In 2025, scrolling through cinema’s new release schedule feels like déjà vu.
Anne Hathaway and Meryl Streep are reprising their roles as Andy Sachs and Miranda Priestly, in a Devil Wears Prada sequel set for release two decades after the first aired. Two of Jane Austen’s works — Sense and Sensibility, and Pride and Prejudice — are being adapted for screen once again, this time with a new generation of actors charged with bringing the centuries-old stories to life. The Hunger Games is embarking on its seventh chapter, nearly 15 years after it first put Jennifer Lawrence on the big screen. And Just Like That… has tried (with varying degrees of success) to capture the magic of Sex and The City in the late 90s. Celine Song is apparently writing a sequel to My Best Friends Wedding. There’s Freakier Friday, Beetlejuice Beetlejuice, Happy Gilmore 2, Shrek 5, Buffy The Vampire Slayer, I Know What You Did Last Summer.... The list (literally) goes on.
Of course, there are obvious reasons for this wave. The fact that reboots are safer bets in a financially unpredictable entertainment landscape has been well documented. Why take a risk on something new when you can capitalise on an existing fan base? Nostalgia sells — particularly when audiences are feeling unmoored in a chaotic world. But take economics out of it, and we’re left with a more unsettling question:
what happens to our cultural imagination when current storytelling relies so heavily on the past?
And where does it leave new voices and perspectives in a cinematic landscape dominated by what’s already been said?
There’s also the pesky little fact that, try as they might, no film studio has managed to match the magic of an original movie in sequel form. It’s hardly surprising: I find most memories tend to be so much more magical when they remain exactly that. Ex-boyfriends are always more appealing when filtered through rose-tinted nostalgia. Rekindle the relationship, and you’re likely to be reminded why it ended in the first place. A summer abroad is more magical when remembered as sticky, sandy photos in your camera roll, than relived the following year through the reality of being hungover and wheeling a 30kg suitcase across the cobblestoned streets of some obscure European city.

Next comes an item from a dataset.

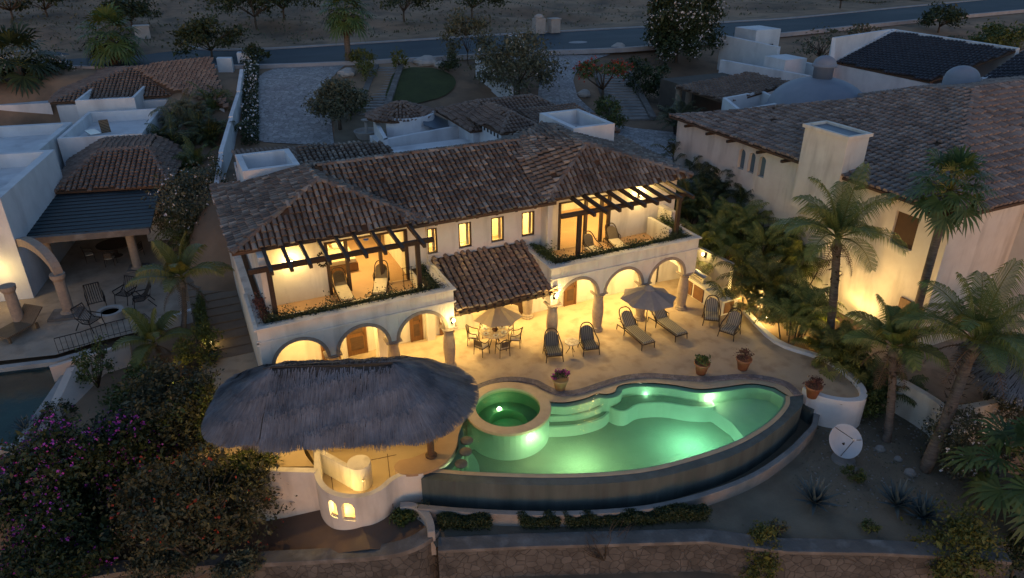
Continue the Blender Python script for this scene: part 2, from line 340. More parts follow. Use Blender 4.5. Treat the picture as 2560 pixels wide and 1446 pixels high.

We're seeing this theory proven in real time with The Devil Wears Prada. The original is a cult favourite for an entire generation — many, myself included, cite it as a formative reason for pursuing a career in fashion journalism. It goes without saying that the outfits in the original were impeccable (and still are), and a huge part of why we loved it so much. Another part, however, is contextual. The original story was also told at a time when publishing was entirely different to today — print reigned supreme, and the glamour and prestige of magazines were aspirational, but real. Fast forward to 2025, when working in media has never felt more uncertain, and rewatching The Devil Wears Prada is like a comforting hug. Do we want all that tainted by a sequel that hones in on the once-formidable Miranda Priestly as she battles to save her fashion empire from the 'digital apocalypse'?
In other words, a sequel can update the aesthetics, tweak the plot, age the characters — but it can’t recreate the cultural context that made the original hit so hard.
We've already seen it play out with And Just Like That…, which failed to lived up to our sky-high expectations, despite its original remaining a favourite of so many generations all these years later. Try as they might, the writers couldn't to recreate the magic of the women we fell in love with in the late 90s for their full and complicated lives, and the series was cancelled after just three seasons.
Meanwhile, studios like A24 and Neon are proof that there is appetite for newness. They've thrived by backing new, emotionally specific stories that feel like they belong to the current moment. Last year, Sean Baker's Anora defied its $6 million budget to win a whopping six oscars. It also did so by putting relatively unknown actors in the driver's seat. Similarly, films like Past Lives and Everything Everywhere All At Once have proven you don't need pre-existing characters or nostalgia to thrive, critically or commercially. They've succeeded by speaking to the moment, not escaping it. In other words, there's no shortage of new ideas in cinema. We just need to make space for them to be heard.